Jika tidak, usulan revisi tersebut dinilai seperti bom waktu yang setiap saat dapat meledak dan melemahkan KPK.
"Kalau betul, pemerintah harus hentikan pembahasan, bukan tunda pembahasan seperti yang lalu. Karena menunda pembahasan seperti menyimpan bom waktu yang sewaktu-waktu bisa diledakkan," ujar Kepala Divisi Hukum dan Monitoring Peradilan Indonesia Corruption Watch (ICW) Lola Ester kepada Kompas.com, Selasa (14/3/2017).
Beberapa waktu lalu, Wakil Ketua DPR RI Fadli Zon mengakui jika revisi tersebut atas permintaan pimpinan DPR.
Sosialisasi revisi UU KPK dilakukan atas dasar kesepakatan Pemerintah dan DPR pada 2016 lalu, bahwa jika revisi mau dilanjutkan maka perlu ada sosialisasi terlebih dahulu ke masyarakat.
Sementara itu, Wakil Ketua DPR RI Fahri Hamzah tegas mengatakan bahwa revisi tak akan berjalan tanpa persetujuan pemerintah.
(Baca: Fahri Hamzah: Revisi UU KPK Tak Akan Berjalan Tanpa Persetujuan Presiden)
Menurut Lola, rencana revisi UU KPK diduga berkaitan dengan penanganan kasus korupsi dalam pengadaan Kartu Tanda Penduduk berbasis elektronik (e-KTP).

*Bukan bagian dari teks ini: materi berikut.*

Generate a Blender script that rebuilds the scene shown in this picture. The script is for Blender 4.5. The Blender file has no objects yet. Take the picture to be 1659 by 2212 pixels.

Sejumlah nama besar yang disebut menerima uang dalam surat dakwaan kasus e-KTP merupakan politisi dan anggota DPR.
Upaya revisi undang-undang dinilai ICW sebagai cara legal untuk berbalik menyerang KPK.
Di sisi lain, Lola mengimbau agar KPK tidak perlu khawatir untuk melanjutkan proses hukum terhadap nama-nama besar yang disebut dalam surat dakwaan kasus e-KTP.
KPK harus berfokus mengungkap dan menuntaskan perkara e-KTP, termasuk pihak-pihak yang diduga terlibat di dalamnya.
"Masyarakat sipil akan terus mendukung kerja KPK, dan tidak akan diam kalau KPK dilemahkan," kata Lola.